— START Exercise material —
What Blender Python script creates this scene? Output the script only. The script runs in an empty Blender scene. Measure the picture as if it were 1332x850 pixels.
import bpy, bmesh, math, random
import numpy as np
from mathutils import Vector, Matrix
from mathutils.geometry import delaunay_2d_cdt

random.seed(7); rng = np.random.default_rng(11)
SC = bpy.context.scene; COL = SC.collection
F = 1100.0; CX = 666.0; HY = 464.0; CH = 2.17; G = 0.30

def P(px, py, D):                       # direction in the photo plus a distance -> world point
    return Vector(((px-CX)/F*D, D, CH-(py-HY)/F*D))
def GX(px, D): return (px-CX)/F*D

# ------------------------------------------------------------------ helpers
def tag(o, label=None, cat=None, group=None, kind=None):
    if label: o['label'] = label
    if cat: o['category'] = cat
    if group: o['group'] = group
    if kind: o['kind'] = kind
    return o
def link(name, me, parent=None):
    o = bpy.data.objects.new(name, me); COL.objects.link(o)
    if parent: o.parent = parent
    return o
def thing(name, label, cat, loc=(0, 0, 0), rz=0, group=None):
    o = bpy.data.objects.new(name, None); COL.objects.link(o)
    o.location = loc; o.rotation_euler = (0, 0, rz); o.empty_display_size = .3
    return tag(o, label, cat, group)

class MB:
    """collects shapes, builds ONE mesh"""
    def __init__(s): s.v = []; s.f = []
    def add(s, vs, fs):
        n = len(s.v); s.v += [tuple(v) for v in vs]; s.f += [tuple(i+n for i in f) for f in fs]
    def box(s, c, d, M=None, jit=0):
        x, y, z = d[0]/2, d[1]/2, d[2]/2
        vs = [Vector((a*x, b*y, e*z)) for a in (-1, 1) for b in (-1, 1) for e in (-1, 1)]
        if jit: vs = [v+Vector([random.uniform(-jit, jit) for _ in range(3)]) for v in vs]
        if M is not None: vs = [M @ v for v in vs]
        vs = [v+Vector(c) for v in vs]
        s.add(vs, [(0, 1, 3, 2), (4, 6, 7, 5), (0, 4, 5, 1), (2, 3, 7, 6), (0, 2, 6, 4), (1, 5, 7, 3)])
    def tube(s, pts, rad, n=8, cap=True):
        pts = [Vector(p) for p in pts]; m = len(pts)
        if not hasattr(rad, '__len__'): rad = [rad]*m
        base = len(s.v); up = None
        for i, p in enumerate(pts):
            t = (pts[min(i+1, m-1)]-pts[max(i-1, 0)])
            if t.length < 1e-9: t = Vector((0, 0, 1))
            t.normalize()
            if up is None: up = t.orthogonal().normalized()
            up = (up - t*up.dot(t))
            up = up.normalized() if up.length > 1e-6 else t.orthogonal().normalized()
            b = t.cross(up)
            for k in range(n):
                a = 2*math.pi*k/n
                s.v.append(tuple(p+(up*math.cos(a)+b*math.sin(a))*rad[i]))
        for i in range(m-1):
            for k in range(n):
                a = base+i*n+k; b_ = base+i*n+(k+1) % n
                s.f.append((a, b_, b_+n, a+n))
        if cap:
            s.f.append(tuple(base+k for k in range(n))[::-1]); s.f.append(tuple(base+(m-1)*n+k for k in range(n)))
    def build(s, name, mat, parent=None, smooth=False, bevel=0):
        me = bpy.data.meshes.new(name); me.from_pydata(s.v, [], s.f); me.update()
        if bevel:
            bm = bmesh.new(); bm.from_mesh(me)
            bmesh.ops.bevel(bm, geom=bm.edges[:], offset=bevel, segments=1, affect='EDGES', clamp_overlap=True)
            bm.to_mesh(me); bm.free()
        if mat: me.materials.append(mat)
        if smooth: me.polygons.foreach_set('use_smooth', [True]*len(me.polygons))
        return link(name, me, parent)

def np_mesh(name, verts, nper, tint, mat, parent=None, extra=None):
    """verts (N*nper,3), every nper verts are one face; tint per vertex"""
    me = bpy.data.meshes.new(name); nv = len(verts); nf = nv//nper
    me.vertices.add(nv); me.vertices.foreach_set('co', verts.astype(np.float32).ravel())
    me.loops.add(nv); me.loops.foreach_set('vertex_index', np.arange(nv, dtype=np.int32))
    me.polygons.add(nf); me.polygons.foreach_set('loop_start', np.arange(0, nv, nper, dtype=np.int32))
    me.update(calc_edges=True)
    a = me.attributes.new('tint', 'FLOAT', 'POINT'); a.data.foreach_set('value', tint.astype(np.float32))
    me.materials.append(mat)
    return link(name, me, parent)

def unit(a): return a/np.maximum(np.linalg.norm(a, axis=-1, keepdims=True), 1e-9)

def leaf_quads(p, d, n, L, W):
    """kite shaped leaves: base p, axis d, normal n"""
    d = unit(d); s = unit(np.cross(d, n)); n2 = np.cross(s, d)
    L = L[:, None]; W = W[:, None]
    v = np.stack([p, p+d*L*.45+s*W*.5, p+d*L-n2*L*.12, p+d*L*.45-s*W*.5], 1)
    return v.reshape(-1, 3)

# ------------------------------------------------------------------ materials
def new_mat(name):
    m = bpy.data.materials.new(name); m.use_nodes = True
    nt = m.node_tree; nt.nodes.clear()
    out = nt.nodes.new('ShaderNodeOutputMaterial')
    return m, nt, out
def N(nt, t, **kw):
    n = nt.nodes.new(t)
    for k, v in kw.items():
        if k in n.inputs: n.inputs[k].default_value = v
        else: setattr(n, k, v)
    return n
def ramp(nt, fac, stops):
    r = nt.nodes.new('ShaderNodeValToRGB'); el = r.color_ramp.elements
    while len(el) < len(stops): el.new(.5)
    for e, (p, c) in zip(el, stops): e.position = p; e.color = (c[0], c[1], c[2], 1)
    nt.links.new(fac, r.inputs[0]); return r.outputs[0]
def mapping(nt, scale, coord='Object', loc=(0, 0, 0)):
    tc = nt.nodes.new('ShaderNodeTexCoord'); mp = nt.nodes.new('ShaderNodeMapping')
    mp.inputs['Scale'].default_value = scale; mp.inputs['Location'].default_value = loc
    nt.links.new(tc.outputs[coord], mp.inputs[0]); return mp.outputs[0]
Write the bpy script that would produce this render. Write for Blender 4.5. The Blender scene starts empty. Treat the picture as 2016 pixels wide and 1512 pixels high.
— END Exercise material —
Request
The answer should consist of the lines from the first line of the entries through the line with "return tag(o, label, cat, group)", copied exactly.

Solution to this problem
What Blender Python script creates this scene? Output the script only. The script runs in an empty Blender scene. Measure the picture as if it were 1332x850 pixels.
import bpy, bmesh, math, random
import numpy as np
from mathutils import Vector, Matrix
from mathutils.geometry import delaunay_2d_cdt

random.seed(7); rng = np.random.default_rng(11)
SC = bpy.context.scene; COL = SC.collection
F = 1100.0; CX = 666.0; HY = 464.0; CH = 2.17; G = 0.30

def P(px, py, D):                       # direction in the photo plus a distance -> world point
    return Vector(((px-CX)/F*D, D, CH-(py-HY)/F*D))
def GX(px, D): return (px-CX)/F*D

# ------------------------------------------------------------------ helpers
def tag(o, label=None, cat=None, group=None, kind=None):
    if label: o['label'] = label
    if cat: o['category'] = cat
    if group: o['group'] = group
    if kind: o['kind'] = kind
    return o
def link(name, me, parent=None):
    o = bpy.data.objects.new(name, me); COL.objects.link(o)
    if parent: o.parent = parent
    return o
def thing(name, label, cat, loc=(0, 0, 0), rz=0, group=None):
    o = bpy.data.objects.new(name, None); COL.objects.link(o)
    o.location = loc; o.rotation_euler = (0, 0, rz); o.empty_display_size = .3
    return tag(o, label, cat, group)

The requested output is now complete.